Home » Ukraine and weapons. Mapping Conte’s “pacifist” ambiguity

Ukraine and weapons. Mapping Conte’s “pacifist” ambiguity

Giuseppe Conte
As elections close in, the leader of the Five Star Movement is opposing more weapons shipments to Ukraine while also acknowledging their usefulness for the resistance and upholding his role in sending them over

Conte’s mental gymnastics. “The Ukrainian forces’ progress is very good news and demonstrates that Kyiv – thanks to the huge influx of weapons from Europe and the United States – can repel the Russian invader. That is why we agreed to the aid. Now the priority is peace.”

  • Thus spoke Giuseppe Conte, leader of the 5 Stars Movement, in an interview with the daily Il Resto del Carlino that appeared on Monday, apparently melding support for and aversion to sending weapons to Ukraine.

Making sense of his position. As the relative majority party in Mario Draghi’s outgoing government, the 5SM effectively approved all four of the weapons packages that Rome sent to Kyiv. Nonetheless, the party was never too happy about it – perhaps owing to its past closeness to Vladimir Putin’s Russia – and military aid was ostensibly the reason why Mr Conte initiated the government’s fall.

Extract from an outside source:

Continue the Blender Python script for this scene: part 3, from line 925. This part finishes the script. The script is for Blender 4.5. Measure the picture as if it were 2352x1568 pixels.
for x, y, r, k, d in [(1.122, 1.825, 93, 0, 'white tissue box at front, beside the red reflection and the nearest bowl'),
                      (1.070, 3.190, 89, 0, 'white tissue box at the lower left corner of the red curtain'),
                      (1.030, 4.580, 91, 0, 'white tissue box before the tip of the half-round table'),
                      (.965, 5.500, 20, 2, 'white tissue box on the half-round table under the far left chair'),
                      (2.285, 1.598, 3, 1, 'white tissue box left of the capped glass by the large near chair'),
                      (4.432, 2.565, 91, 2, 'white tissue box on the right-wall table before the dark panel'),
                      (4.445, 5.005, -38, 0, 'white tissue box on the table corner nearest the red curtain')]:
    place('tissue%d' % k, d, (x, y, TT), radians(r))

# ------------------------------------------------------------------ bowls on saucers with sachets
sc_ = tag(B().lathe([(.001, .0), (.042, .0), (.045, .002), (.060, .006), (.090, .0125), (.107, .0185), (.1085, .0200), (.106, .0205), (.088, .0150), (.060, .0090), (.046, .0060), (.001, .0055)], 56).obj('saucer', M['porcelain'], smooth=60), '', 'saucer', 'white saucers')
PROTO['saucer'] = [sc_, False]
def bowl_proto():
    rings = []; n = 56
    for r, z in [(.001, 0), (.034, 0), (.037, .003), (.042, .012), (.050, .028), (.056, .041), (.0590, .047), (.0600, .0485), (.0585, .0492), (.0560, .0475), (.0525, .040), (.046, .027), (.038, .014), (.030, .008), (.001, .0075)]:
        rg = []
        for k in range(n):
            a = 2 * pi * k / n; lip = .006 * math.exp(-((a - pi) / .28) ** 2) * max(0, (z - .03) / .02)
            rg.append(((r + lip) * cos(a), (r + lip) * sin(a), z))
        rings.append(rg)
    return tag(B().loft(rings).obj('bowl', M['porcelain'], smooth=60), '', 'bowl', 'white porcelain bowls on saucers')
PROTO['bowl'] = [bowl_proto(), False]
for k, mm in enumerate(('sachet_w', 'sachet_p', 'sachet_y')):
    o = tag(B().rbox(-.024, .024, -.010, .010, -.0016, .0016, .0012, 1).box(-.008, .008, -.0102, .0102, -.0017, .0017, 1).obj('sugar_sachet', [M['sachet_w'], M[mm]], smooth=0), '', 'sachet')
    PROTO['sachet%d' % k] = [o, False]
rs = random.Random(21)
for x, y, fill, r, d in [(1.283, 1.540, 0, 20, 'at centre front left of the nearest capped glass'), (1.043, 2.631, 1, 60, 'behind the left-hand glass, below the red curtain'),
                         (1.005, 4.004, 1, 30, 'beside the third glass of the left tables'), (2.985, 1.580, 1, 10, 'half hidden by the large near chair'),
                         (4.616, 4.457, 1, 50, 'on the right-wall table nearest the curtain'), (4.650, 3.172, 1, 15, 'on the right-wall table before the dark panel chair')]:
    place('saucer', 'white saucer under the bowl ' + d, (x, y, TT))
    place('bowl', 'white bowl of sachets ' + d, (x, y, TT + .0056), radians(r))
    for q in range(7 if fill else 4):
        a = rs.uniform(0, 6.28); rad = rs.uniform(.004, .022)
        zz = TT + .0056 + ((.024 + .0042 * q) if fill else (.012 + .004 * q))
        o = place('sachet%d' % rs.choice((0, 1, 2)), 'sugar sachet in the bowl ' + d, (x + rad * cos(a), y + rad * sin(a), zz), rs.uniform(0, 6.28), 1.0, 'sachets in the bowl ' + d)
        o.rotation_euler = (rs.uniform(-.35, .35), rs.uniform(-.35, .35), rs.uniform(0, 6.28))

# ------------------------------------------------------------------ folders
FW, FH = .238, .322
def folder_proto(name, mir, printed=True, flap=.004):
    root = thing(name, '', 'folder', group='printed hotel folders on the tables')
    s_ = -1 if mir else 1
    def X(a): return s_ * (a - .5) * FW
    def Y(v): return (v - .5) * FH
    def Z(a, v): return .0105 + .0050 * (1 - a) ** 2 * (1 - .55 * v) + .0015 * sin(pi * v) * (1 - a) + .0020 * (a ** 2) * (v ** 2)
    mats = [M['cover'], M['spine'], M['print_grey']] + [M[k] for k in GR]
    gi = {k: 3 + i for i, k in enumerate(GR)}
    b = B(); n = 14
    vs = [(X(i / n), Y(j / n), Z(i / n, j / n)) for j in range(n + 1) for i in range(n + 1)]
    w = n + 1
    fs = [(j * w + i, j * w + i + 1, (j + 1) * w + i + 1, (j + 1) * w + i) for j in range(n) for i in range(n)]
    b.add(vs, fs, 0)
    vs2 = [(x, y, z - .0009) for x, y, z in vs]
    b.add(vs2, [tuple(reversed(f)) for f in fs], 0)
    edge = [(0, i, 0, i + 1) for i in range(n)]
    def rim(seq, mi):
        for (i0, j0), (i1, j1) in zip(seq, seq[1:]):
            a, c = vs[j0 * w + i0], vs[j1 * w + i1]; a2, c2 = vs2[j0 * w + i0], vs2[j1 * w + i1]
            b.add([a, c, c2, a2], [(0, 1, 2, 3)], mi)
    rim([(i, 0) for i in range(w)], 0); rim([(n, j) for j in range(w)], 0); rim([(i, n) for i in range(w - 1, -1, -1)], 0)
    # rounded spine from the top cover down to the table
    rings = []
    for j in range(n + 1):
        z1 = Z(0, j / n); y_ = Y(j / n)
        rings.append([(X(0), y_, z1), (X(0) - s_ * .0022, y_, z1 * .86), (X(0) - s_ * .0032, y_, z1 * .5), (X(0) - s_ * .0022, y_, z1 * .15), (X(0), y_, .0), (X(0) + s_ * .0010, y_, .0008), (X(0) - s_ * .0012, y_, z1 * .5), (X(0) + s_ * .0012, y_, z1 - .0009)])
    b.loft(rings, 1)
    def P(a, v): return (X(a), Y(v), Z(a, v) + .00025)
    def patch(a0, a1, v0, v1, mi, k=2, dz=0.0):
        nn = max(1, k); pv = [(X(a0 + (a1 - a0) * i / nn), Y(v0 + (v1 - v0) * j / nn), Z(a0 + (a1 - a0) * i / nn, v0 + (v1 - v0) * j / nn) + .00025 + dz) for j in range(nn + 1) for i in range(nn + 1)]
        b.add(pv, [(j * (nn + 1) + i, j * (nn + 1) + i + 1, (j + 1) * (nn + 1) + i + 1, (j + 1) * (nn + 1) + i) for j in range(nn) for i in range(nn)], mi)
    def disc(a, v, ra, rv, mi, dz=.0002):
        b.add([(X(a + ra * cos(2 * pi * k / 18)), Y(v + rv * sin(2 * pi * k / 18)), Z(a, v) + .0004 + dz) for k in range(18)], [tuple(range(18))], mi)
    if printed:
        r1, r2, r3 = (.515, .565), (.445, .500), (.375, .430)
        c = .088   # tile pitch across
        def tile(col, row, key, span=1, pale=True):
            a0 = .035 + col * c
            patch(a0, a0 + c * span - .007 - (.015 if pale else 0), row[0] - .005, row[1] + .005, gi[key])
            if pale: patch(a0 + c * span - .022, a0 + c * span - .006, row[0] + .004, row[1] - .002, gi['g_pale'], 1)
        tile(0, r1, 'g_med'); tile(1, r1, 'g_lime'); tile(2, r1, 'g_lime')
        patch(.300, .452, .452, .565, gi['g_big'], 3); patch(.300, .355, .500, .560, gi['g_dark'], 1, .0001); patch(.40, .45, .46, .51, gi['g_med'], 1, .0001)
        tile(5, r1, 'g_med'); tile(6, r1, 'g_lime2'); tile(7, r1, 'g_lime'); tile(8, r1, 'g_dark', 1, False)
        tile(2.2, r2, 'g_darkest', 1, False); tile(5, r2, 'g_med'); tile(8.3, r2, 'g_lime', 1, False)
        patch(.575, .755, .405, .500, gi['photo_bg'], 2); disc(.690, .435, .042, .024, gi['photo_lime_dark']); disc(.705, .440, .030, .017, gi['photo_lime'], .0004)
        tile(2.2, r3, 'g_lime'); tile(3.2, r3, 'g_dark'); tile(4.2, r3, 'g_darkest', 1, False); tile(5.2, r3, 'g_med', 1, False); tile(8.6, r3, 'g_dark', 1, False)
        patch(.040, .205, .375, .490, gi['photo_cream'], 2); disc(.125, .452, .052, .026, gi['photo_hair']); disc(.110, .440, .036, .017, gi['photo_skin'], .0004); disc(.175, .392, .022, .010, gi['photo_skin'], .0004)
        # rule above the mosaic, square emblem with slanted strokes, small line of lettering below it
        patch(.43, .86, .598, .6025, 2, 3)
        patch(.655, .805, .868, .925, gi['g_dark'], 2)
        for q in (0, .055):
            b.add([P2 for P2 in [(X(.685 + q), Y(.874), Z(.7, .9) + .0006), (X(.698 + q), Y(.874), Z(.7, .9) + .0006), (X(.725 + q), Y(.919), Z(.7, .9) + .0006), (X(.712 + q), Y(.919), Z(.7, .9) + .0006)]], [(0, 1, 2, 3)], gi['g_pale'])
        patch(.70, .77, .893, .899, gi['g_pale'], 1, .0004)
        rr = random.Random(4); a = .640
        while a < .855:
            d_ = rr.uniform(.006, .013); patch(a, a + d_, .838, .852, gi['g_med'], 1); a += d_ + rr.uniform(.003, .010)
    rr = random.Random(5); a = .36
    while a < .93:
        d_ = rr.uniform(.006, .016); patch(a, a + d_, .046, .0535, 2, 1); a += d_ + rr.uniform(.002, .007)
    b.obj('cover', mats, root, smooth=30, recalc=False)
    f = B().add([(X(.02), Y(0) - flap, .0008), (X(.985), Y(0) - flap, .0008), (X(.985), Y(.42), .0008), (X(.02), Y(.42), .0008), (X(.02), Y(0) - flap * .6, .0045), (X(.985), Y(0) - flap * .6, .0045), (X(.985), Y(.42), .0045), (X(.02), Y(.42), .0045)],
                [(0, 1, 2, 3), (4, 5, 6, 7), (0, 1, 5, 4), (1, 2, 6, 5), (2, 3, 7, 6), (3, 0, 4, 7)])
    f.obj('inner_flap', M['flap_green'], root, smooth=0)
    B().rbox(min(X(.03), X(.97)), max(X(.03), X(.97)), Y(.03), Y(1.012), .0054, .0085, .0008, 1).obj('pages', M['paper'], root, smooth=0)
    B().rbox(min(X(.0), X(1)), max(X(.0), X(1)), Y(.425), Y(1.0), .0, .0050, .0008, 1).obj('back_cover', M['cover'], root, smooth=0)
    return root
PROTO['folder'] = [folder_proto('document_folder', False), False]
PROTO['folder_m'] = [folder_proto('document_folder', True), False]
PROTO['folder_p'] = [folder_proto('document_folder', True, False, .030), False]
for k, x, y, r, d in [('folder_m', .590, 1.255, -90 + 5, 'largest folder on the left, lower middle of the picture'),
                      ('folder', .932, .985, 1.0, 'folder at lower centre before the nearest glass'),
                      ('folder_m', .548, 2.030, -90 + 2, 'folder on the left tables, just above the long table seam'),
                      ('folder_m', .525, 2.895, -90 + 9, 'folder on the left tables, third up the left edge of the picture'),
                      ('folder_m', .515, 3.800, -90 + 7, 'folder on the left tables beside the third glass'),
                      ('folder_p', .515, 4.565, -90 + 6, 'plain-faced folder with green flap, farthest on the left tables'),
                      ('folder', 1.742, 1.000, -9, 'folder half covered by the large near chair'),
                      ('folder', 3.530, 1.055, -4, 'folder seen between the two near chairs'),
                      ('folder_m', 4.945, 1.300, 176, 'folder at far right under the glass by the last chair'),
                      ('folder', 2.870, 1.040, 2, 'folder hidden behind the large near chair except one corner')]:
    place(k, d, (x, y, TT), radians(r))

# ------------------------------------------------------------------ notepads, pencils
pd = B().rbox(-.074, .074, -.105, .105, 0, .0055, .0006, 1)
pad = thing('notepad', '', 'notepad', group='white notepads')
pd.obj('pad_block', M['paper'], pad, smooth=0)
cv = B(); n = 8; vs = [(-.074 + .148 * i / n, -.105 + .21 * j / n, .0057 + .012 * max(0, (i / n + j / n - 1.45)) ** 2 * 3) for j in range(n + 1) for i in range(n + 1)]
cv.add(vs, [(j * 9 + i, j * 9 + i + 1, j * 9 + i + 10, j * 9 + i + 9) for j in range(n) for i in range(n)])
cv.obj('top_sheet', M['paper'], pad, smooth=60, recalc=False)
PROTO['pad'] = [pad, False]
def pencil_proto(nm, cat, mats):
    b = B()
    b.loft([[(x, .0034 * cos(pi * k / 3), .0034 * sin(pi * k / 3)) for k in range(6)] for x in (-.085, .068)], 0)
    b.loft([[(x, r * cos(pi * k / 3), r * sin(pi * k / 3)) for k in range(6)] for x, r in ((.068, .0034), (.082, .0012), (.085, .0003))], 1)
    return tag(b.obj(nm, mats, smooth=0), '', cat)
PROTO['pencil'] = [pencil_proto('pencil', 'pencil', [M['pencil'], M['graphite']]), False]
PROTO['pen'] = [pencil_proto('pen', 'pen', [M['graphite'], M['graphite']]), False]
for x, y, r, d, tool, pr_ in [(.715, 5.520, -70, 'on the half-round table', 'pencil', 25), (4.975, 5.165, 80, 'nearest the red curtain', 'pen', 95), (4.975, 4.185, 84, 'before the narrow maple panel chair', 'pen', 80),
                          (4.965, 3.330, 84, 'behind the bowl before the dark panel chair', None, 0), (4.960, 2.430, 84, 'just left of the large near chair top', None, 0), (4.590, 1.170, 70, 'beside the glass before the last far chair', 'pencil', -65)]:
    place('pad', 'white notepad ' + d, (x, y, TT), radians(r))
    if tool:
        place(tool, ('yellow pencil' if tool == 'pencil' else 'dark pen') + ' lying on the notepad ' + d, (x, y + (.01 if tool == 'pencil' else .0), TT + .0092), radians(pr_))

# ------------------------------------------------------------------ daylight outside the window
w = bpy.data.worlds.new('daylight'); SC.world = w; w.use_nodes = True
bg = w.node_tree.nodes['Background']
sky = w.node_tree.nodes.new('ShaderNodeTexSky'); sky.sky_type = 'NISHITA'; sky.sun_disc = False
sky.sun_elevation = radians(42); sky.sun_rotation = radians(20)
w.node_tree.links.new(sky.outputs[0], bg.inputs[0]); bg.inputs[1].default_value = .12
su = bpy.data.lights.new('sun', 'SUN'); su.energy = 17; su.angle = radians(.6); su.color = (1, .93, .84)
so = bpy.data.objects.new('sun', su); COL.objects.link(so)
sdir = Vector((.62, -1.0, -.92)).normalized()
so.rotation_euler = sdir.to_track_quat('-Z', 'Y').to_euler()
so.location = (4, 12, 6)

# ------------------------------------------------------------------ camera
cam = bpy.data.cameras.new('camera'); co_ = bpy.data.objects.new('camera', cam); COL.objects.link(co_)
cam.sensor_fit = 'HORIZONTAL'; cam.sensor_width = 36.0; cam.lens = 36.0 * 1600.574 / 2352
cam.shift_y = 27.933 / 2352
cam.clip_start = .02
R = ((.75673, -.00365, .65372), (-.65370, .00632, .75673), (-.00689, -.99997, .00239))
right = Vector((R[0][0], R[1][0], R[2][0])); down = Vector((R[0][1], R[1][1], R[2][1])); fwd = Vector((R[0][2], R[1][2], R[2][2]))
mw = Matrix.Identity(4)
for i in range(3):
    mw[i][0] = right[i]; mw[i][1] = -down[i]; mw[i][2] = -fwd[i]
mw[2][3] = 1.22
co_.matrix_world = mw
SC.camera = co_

As the elections near, the 5SM is attempting to capitalise on the “pacifists’” aversion to sending military aid, while also acknowledging their key role in the Ukrainian resistance as soon as the news about the successful Ukrainian counteroffensive broke. Let’s examine Mr Conte’s stances.

  • On Saturday, he was in Coltano (Pisa) near a building site slated to become a major military base, speaking at a No War – No Base – No NATO demonstration. When asked if the 5SM would vote for the next arms shipment to Ukraine, he let the audience shout “no.”
    • “We are against it, Italy cannot bear a new war effort, we are in a recession,” he explained, adding that “warlike fury does not work; let’s focus on Italy’s diplomatic ability [to reach] a negotiation.”
  • A few hours later, probably after learning of the success of the Ukrainian counteroffensive, Mr Conte said he was “proud” to have sent arms to Ukraine and to have helped make such progress possible.
    • Speaking on air via Rai Tre, he expressed “firm condemnation” for the Russian aggression and “full support for the Ukrainian people. One cannot defend themselves with bare hands against such aggression. […] We’re all happy for this counteroffensive,” he added, wishing the Ukrainians would fully recover “all Russian-occupied territories.”
  • On Sunday, the former PM spoke at the party of Il Fatto Quotidiano, a 5SM-friendly daily. On Monday, the paper wrote that his “real mantra” is opposing rearmament.

“Verbal contortion,” as Alessandro De Angelis wrote on La Stampa, was the result of Mr Conte’s efforts, revealing “just how much hypocrisy there has been and still exists in the variegated world of our own pacifism.” Some area commentators, he added, were theorising about the Ukrainians’ “duty to surrender” so as not to prolong the “inevitable agony” before Vladimir Putin’s “invincible army” would eventually prevail.

Still, Italian weapons will (likely) head to Ukraine again. On Friday, Adolfo Urso – a key member in the team surrounding Giorgia Meloni, who’s favoured to lead the next government – travelled to Kyiv and assured that Rome’s support would remain steady even after the elections.

  • Together with Ukrainian officials, he “discussed the importance of preparing a new defence assistance package from Italy,” noted Mr Zelensky’s office.